= Exercise task =
Repeat the lines of the data that follow, please, starting at the first and stopping after the one with "from mathutils import Matrix, Vector".
## START
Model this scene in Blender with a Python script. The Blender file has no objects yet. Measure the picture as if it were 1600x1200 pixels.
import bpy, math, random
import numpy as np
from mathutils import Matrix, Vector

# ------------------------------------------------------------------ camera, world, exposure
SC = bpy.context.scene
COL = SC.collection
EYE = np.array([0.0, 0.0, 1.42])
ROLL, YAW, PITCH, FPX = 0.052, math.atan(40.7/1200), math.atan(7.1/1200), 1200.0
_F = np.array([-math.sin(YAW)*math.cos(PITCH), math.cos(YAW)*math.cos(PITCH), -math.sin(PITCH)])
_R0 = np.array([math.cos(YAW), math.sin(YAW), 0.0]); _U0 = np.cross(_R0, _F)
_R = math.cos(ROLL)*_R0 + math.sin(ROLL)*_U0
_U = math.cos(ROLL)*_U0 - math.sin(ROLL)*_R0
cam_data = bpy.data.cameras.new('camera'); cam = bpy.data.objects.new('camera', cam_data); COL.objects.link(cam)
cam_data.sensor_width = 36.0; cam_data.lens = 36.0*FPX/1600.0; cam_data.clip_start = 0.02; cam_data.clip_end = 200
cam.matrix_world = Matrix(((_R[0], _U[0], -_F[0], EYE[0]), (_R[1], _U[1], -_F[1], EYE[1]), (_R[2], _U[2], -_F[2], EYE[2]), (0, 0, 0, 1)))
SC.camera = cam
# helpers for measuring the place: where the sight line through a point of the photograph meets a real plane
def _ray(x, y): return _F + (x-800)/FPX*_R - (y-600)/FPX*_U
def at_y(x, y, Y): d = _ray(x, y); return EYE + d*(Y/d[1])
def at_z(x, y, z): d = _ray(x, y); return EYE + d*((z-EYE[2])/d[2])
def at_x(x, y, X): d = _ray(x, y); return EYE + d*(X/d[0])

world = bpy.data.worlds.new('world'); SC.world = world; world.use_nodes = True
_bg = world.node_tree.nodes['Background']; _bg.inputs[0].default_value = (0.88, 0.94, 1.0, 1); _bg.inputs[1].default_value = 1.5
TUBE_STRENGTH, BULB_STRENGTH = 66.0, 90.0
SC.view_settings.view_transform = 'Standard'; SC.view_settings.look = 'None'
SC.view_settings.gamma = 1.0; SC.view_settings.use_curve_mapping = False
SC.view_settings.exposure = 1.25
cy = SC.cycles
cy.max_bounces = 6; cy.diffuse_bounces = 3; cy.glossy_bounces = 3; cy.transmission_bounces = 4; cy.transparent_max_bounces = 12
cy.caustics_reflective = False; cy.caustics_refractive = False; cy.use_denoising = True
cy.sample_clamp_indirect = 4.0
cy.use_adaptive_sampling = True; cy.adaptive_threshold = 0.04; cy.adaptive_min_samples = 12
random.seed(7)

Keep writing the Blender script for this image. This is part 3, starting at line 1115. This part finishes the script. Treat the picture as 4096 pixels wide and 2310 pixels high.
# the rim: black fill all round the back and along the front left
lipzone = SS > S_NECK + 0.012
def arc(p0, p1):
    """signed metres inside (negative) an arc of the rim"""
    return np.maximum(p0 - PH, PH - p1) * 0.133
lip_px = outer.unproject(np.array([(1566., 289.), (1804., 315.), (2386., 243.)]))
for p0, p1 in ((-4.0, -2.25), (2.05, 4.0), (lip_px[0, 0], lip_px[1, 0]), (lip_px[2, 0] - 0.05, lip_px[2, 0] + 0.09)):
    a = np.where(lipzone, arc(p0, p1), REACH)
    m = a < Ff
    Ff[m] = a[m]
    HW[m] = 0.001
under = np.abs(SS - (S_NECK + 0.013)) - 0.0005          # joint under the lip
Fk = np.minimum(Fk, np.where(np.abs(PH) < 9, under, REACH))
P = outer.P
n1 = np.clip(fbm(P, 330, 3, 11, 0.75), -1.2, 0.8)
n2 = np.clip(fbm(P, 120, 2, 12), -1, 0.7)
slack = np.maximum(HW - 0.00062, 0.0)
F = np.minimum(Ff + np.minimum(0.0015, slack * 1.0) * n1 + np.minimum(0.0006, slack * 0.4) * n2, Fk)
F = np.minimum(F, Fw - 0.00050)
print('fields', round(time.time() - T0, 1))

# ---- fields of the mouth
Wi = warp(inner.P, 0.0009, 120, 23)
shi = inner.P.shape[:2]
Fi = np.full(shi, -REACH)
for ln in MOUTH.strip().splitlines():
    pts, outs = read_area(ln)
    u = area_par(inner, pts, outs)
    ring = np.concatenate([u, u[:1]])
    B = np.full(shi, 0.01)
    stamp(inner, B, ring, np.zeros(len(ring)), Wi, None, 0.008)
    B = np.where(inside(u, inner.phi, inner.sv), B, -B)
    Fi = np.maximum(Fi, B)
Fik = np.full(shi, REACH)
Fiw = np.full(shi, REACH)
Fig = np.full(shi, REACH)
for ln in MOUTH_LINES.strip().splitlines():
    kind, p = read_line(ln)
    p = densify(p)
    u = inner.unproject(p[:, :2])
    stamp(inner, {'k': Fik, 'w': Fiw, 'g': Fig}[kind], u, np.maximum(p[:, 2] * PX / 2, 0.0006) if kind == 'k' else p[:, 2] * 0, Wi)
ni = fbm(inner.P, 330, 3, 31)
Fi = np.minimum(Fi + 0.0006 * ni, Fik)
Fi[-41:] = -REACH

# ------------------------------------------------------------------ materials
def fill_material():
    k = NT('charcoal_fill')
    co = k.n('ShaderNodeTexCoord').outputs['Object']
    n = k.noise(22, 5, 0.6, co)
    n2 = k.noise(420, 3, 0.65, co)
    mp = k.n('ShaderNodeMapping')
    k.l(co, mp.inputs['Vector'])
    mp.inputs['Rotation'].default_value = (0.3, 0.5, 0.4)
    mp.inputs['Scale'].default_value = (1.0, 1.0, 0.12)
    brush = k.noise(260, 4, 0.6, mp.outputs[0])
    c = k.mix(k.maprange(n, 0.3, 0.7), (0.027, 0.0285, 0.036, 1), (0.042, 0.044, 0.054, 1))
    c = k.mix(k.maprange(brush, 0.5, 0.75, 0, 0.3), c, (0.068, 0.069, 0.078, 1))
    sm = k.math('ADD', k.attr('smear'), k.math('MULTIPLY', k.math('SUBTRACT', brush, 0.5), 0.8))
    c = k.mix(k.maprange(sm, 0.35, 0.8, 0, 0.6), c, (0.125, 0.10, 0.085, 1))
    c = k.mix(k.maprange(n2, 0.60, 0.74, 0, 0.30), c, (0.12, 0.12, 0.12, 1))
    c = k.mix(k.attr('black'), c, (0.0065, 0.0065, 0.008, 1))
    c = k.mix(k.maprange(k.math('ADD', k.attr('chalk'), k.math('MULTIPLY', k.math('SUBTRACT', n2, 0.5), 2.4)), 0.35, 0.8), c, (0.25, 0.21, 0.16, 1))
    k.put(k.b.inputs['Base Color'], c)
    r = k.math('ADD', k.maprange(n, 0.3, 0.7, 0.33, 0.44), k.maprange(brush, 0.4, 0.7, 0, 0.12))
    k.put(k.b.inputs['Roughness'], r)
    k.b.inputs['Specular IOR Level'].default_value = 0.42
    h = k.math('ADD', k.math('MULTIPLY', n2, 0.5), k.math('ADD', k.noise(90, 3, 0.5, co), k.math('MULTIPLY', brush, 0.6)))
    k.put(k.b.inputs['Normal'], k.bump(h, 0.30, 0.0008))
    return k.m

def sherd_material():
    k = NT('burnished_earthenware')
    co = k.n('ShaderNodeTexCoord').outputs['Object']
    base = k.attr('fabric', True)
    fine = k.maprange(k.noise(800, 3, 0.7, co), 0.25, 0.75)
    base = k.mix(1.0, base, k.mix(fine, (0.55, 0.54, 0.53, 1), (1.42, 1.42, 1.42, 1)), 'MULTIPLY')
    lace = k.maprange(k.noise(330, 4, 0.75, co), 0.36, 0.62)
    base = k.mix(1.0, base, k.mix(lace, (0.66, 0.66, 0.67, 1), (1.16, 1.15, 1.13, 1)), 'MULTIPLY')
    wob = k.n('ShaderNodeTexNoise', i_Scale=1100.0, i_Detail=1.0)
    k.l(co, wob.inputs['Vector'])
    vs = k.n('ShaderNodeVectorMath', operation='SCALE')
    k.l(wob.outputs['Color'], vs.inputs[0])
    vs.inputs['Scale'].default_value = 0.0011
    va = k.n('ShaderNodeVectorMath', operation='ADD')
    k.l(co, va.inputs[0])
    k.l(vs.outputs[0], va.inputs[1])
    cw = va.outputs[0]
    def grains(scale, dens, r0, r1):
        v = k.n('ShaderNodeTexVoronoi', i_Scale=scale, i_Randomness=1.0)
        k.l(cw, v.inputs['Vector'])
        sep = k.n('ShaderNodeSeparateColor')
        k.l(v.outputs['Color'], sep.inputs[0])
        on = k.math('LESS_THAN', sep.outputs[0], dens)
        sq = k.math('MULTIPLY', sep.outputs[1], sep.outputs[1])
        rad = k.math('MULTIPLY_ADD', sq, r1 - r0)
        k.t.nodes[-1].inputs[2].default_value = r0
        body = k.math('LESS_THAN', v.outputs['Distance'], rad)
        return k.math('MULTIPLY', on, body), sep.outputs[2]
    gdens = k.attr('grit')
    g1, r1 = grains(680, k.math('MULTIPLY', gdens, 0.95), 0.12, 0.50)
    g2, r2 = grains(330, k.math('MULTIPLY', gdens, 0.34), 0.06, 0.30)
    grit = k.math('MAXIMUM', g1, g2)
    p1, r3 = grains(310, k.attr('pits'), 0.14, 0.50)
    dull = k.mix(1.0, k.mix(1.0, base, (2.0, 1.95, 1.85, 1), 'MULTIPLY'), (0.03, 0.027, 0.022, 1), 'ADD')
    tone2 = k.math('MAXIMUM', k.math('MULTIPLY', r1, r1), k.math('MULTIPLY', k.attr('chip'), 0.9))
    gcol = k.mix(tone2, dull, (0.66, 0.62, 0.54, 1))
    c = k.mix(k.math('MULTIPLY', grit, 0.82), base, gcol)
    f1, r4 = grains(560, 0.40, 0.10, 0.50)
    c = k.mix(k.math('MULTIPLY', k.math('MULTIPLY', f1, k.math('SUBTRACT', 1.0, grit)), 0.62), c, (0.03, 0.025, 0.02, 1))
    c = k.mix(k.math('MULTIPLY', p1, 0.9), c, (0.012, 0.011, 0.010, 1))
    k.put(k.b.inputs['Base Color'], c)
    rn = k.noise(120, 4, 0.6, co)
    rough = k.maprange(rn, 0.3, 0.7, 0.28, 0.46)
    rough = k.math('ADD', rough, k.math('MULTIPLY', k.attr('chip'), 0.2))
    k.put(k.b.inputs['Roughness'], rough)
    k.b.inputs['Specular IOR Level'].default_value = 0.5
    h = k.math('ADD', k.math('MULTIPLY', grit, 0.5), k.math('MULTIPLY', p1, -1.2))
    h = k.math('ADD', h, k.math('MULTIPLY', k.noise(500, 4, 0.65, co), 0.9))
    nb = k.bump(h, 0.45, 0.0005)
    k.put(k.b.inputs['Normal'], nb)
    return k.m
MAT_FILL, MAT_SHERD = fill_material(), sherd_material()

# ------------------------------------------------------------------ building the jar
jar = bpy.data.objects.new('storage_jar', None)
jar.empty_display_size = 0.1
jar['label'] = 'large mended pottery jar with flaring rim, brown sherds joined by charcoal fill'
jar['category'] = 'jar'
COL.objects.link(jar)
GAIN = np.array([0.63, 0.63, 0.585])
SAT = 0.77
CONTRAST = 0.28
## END
= Task response =
Model this scene in Blender with a Python script. The Blender file has no objects yet. Measure the picture as if it were 1600x1200 pixels.
import bpy, math, random
import numpy as np
from mathutils import Matrix, Vector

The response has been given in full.